-- begin RAW RECORDS --

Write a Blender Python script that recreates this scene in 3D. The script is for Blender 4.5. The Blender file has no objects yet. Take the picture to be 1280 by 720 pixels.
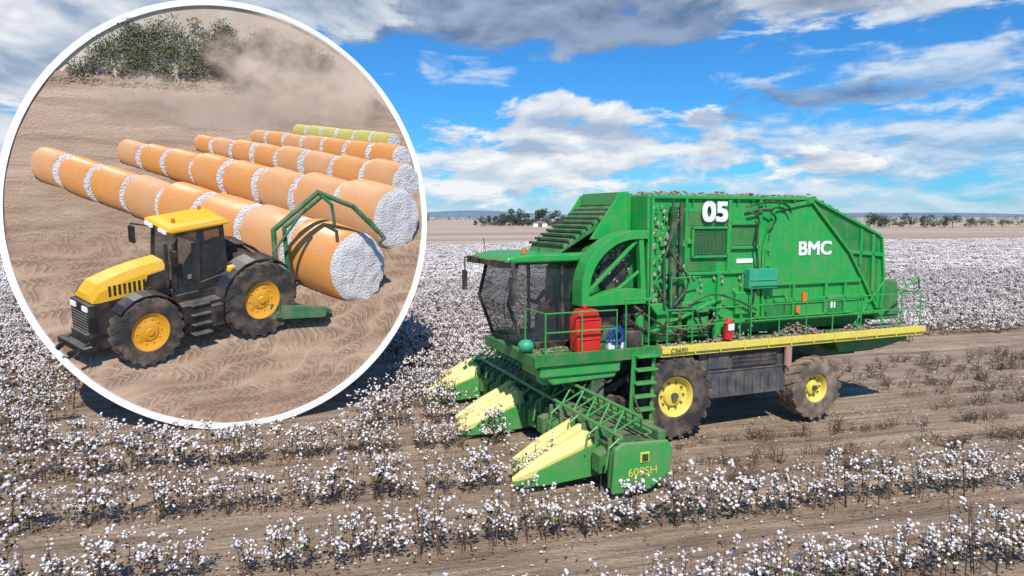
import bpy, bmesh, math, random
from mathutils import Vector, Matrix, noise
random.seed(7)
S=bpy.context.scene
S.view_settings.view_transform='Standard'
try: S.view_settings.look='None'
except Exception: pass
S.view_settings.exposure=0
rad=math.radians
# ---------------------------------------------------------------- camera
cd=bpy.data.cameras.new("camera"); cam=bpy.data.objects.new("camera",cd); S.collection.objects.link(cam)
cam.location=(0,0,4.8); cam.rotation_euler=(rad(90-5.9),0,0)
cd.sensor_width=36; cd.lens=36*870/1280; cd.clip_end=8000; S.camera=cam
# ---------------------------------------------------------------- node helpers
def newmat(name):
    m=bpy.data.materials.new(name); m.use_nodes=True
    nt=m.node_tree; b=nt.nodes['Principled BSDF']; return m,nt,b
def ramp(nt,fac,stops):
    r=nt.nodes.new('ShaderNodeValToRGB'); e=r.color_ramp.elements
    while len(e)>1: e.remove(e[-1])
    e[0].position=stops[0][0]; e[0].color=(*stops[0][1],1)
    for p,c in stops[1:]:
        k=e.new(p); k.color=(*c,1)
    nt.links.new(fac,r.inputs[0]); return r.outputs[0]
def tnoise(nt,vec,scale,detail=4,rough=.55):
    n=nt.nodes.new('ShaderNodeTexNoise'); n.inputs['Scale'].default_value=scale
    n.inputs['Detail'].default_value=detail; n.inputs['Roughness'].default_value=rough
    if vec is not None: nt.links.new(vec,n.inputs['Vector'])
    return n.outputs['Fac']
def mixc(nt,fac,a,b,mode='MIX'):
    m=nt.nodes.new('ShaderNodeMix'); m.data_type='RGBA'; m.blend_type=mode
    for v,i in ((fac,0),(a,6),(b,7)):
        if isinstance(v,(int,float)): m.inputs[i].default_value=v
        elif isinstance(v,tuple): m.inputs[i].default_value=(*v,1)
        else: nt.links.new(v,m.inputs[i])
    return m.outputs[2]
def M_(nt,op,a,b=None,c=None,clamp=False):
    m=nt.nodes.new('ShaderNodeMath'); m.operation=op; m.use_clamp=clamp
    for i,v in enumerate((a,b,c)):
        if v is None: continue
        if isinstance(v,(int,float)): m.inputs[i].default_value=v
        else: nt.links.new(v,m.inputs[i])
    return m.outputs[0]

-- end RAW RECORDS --
-- begin RAW RECORDS --

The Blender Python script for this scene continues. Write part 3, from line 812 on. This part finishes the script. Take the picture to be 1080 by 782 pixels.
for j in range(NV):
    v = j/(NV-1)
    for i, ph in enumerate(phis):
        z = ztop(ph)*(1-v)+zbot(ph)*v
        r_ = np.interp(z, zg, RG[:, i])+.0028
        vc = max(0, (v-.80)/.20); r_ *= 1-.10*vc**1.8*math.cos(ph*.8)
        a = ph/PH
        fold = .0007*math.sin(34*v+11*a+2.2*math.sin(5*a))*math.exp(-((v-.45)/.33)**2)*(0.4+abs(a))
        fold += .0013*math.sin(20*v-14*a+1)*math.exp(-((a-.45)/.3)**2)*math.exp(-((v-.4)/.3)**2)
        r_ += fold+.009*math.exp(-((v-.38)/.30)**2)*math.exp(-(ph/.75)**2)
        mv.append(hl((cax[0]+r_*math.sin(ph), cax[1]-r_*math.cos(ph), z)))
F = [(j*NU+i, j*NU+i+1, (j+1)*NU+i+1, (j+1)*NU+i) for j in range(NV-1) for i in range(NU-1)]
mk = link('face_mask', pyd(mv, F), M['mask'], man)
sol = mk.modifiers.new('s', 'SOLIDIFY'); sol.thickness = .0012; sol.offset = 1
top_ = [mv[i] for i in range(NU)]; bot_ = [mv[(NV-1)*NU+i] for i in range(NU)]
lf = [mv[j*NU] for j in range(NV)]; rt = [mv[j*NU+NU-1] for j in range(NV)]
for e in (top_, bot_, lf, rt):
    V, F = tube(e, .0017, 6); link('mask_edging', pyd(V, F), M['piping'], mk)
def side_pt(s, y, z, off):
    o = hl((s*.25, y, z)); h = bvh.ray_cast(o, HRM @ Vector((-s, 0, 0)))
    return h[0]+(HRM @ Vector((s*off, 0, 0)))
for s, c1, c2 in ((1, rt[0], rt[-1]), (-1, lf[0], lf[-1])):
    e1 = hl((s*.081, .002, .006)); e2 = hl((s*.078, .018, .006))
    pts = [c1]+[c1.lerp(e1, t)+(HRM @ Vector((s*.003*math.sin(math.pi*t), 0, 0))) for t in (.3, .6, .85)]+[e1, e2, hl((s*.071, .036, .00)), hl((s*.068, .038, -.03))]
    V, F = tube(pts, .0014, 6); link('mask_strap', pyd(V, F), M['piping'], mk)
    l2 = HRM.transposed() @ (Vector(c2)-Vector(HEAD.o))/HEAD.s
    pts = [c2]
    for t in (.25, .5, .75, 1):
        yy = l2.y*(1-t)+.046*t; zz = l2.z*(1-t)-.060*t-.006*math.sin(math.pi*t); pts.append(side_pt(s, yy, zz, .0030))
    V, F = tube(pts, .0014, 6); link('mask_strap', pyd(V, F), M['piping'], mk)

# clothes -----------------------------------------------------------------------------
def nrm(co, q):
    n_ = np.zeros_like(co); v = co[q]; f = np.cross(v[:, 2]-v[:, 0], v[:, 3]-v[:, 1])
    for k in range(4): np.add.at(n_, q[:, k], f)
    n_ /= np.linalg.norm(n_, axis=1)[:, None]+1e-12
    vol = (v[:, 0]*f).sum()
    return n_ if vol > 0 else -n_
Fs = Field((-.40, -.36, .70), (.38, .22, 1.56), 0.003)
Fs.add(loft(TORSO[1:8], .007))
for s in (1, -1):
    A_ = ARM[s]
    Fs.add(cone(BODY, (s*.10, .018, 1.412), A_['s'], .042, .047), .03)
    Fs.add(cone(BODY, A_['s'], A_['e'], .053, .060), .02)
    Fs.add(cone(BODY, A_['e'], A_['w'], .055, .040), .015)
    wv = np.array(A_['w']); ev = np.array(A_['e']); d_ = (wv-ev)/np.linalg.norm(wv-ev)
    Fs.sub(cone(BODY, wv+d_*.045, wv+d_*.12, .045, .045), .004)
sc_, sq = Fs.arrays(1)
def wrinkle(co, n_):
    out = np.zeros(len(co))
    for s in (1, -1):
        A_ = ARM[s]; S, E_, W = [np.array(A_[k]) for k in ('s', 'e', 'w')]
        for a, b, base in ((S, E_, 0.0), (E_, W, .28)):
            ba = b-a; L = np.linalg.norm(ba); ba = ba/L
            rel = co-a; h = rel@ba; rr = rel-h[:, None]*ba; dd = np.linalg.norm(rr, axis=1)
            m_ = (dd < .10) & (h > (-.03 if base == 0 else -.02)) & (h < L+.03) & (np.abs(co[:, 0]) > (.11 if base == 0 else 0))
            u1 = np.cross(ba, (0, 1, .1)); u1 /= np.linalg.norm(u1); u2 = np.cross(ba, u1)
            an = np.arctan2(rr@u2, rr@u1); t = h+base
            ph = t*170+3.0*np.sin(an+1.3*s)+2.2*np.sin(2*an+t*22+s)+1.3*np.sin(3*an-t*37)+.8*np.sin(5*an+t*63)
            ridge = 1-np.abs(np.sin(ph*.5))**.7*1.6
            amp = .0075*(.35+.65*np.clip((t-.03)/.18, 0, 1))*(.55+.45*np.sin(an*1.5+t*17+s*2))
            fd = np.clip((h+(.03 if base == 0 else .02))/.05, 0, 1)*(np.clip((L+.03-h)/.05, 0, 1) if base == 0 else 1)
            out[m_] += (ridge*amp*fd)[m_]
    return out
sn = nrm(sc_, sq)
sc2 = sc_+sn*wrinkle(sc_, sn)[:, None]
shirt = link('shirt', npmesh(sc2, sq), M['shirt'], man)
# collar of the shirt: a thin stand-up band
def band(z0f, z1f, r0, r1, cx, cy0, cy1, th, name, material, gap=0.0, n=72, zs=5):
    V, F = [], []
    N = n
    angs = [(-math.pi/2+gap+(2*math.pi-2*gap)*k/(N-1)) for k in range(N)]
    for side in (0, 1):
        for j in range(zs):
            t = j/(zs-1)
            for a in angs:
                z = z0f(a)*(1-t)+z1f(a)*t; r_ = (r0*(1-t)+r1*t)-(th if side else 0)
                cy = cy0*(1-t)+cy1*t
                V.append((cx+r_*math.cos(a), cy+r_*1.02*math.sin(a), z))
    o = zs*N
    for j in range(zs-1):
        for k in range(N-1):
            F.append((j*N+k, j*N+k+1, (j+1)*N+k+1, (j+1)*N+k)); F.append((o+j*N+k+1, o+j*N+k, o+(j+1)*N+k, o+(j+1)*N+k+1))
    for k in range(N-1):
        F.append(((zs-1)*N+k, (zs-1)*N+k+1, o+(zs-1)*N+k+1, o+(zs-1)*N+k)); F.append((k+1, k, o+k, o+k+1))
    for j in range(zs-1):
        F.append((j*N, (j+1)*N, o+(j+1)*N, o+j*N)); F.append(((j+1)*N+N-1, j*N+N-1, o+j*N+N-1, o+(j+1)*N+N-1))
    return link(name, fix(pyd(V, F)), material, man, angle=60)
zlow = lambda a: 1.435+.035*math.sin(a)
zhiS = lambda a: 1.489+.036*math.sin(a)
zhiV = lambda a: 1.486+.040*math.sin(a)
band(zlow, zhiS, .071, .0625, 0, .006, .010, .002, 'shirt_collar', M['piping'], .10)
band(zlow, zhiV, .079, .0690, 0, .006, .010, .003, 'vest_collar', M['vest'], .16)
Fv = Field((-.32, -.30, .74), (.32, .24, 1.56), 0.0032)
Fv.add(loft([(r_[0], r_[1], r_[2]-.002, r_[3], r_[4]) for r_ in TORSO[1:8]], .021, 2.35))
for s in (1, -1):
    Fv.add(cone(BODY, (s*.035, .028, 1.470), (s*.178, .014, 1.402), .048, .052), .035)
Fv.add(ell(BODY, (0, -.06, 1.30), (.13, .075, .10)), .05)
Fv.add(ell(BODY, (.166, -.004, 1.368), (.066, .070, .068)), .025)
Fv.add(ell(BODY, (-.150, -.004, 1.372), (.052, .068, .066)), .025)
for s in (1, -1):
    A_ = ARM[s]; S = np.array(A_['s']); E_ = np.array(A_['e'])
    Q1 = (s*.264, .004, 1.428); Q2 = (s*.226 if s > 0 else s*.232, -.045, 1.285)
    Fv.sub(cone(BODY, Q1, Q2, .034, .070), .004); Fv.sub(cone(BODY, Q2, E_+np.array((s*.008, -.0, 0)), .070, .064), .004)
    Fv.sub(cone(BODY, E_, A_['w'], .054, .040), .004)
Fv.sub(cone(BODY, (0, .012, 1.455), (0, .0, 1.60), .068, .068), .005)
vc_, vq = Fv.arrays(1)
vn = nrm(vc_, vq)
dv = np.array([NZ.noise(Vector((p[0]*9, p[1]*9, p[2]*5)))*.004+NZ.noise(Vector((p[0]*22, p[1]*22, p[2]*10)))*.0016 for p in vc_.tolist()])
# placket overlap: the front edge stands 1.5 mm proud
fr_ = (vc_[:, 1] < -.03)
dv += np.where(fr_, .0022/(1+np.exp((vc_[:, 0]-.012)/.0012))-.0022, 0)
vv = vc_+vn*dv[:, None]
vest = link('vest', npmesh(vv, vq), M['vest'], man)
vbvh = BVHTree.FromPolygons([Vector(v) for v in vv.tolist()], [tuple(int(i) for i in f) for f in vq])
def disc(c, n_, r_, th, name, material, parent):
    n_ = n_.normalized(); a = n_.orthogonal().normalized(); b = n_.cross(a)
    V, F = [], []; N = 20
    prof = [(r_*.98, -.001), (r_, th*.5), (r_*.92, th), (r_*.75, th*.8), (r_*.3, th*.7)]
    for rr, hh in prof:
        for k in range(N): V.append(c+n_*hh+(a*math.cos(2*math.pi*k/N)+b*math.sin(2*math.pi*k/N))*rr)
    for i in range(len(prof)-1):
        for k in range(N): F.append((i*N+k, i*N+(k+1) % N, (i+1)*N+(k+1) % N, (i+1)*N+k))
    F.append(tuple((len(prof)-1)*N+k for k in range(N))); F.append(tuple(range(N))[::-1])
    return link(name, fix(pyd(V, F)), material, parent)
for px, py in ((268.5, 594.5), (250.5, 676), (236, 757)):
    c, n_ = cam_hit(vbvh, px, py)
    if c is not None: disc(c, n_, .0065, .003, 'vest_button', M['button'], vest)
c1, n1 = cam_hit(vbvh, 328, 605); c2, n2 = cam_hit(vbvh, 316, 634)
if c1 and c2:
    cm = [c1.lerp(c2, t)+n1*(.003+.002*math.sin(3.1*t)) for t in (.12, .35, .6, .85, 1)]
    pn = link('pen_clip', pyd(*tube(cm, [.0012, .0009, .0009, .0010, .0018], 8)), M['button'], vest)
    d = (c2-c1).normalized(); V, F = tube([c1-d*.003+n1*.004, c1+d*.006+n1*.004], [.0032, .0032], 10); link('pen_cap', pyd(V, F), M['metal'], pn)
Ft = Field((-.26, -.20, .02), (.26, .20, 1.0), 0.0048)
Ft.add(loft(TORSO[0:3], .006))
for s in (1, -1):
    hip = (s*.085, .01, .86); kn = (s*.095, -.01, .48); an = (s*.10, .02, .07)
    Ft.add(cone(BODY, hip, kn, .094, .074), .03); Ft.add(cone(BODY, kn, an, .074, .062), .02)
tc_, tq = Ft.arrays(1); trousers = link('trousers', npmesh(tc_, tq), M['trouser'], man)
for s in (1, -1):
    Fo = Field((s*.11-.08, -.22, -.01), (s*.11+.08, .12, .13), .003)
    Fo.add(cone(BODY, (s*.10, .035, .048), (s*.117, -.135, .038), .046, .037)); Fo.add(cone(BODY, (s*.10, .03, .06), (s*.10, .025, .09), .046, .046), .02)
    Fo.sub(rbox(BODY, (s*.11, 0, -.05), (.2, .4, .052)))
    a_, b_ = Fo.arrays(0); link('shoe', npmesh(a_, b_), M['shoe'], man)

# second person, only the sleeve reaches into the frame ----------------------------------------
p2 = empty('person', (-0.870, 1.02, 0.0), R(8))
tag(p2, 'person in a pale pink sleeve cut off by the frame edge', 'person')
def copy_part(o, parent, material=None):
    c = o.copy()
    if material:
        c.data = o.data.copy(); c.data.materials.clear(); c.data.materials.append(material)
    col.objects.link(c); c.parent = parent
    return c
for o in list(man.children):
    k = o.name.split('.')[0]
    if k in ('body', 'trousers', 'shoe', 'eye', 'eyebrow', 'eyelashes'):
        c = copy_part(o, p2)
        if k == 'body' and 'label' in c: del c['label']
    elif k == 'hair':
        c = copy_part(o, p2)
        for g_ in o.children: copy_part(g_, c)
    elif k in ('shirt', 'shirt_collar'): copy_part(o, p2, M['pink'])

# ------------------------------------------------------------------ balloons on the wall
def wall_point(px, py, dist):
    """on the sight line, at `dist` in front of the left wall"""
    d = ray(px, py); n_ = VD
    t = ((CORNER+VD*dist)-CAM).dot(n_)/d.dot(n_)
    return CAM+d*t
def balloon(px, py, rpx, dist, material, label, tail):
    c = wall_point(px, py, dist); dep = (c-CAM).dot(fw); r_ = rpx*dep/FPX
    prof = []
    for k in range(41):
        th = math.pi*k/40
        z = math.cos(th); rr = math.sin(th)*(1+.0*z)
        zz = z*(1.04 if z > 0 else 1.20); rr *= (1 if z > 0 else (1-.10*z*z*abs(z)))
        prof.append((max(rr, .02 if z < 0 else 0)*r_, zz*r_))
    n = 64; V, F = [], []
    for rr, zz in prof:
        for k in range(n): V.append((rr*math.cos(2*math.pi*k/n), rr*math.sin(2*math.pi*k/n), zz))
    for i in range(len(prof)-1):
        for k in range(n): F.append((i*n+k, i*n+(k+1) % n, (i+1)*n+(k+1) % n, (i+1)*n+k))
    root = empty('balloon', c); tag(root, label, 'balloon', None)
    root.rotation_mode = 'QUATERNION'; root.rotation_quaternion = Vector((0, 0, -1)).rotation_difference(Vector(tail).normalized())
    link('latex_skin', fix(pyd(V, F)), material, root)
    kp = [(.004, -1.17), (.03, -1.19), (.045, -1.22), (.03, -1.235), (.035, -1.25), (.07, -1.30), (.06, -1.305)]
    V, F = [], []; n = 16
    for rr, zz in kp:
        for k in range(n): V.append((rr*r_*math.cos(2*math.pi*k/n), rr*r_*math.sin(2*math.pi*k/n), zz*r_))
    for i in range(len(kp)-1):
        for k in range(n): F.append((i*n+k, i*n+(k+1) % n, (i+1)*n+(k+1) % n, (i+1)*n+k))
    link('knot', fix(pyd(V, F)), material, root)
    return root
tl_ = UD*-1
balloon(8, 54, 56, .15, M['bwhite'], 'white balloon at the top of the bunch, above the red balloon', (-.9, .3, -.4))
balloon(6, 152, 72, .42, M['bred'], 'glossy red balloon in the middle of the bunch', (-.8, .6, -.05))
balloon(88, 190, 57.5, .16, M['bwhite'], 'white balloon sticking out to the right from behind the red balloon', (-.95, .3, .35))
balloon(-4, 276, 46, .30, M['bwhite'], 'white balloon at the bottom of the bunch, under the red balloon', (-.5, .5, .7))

-- end RAW RECORDS --
-- begin RAW RECORDS --

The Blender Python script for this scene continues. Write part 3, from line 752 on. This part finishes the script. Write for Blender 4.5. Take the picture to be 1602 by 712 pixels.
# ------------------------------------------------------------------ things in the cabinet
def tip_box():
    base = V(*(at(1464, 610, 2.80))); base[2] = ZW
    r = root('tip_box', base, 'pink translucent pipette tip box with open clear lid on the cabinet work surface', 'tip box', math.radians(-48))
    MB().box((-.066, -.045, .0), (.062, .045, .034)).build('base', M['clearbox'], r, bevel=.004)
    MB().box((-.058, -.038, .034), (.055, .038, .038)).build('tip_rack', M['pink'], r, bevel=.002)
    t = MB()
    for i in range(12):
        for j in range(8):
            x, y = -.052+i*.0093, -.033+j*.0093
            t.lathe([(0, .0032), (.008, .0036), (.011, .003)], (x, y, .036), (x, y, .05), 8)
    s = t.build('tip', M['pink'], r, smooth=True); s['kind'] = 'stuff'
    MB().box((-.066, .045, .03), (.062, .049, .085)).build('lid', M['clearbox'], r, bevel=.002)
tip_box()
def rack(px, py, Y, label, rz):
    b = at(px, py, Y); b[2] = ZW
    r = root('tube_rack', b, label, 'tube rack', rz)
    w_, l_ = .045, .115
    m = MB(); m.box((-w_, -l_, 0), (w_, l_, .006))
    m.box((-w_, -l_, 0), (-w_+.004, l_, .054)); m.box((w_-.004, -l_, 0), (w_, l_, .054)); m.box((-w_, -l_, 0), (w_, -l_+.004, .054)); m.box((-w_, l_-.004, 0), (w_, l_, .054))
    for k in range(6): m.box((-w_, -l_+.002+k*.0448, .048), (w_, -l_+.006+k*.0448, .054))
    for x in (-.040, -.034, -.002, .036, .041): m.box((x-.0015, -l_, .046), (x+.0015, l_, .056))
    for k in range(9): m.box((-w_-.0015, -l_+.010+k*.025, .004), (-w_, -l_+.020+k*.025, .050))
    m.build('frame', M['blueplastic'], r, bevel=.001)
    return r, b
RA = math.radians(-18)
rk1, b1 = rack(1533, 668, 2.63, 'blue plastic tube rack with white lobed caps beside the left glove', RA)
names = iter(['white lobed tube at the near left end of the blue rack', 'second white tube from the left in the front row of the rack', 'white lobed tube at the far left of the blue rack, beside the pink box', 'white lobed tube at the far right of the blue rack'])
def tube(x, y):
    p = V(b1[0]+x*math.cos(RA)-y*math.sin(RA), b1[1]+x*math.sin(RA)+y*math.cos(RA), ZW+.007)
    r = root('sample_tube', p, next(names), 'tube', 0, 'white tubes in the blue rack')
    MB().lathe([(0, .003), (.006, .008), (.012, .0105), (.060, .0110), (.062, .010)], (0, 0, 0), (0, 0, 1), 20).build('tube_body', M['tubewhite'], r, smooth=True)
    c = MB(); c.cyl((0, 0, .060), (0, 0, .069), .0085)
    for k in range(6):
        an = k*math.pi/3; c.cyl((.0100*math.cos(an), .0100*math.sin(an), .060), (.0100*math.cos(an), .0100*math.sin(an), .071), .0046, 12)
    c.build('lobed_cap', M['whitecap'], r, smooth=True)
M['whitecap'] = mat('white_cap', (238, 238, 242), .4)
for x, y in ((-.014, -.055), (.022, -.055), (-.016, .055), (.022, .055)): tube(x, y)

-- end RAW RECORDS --

→ **WHAT TO PRODUCE**:
Take the material above and output only the lines from the one that contains "Write a Blender" through the one that contains "return m.outputs[0]", ends included and images left out.

→ **REPLY TO THE TASK**:
Write a Blender Python script that recreates this scene in 3D. The script is for Blender 4.5. The Blender file has no objects yet. Take the picture to be 1280 by 720 pixels.
import bpy, bmesh, math, random
from mathutils import Vector, Matrix, noise
random.seed(7)
S=bpy.context.scene
S.view_settings.view_transform='Standard'
try: S.view_settings.look='None'
except Exception: pass
S.view_settings.exposure=0
rad=math.radians
# ---------------------------------------------------------------- camera
cd=bpy.data.cameras.new("camera"); cam=bpy.data.objects.new("camera",cd); S.collection.objects.link(cam)
cam.location=(0,0,4.8); cam.rotation_euler=(rad(90-5.9),0,0)
cd.sensor_width=36; cd.lens=36*870/1280; cd.clip_end=8000; S.camera=cam
# ---------------------------------------------------------------- node helpers
def newmat(name):
    m=bpy.data.materials.new(name); m.use_nodes=True
    nt=m.node_tree; b=nt.nodes['Principled BSDF']; return m,nt,b
def ramp(nt,fac,stops):
    r=nt.nodes.new('ShaderNodeValToRGB'); e=r.color_ramp.elements
    while len(e)>1: e.remove(e[-1])
    e[0].position=stops[0][0]; e[0].color=(*stops[0][1],1)
    for p,c in stops[1:]:
        k=e.new(p); k.color=(*c,1)
    nt.links.new(fac,r.inputs[0]); return r.outputs[0]
def tnoise(nt,vec,scale,detail=4,rough=.55):
    n=nt.nodes.new('ShaderNodeTexNoise'); n.inputs['Scale'].default_value=scale
    n.inputs['Detail'].default_value=detail; n.inputs['Roughness'].default_value=rough
    if vec is not None: nt.links.new(vec,n.inputs['Vector'])
    return n.outputs['Fac']
def mixc(nt,fac,a,b,mode='MIX'):
    m=nt.nodes.new('ShaderNodeMix'); m.data_type='RGBA'; m.blend_type=mode
    for v,i in ((fac,0),(a,6),(b,7)):
        if isinstance(v,(int,float)): m.inputs[i].default_value=v
        elif isinstance(v,tuple): m.inputs[i].default_value=(*v,1)
        else: nt.links.new(v,m.inputs[i])
    return m.outputs[2]
def M_(nt,op,a,b=None,c=None,clamp=False):
    m=nt.nodes.new('ShaderNodeMath'); m.operation=op; m.use_clamp=clamp
    for i,v in enumerate((a,b,c)):
        if v is None: continue
        if isinstance(v,(int,float)): m.inputs[i].default_value=v
        else: nt.links.new(v,m.inputs[i])
    return m.outputs[0]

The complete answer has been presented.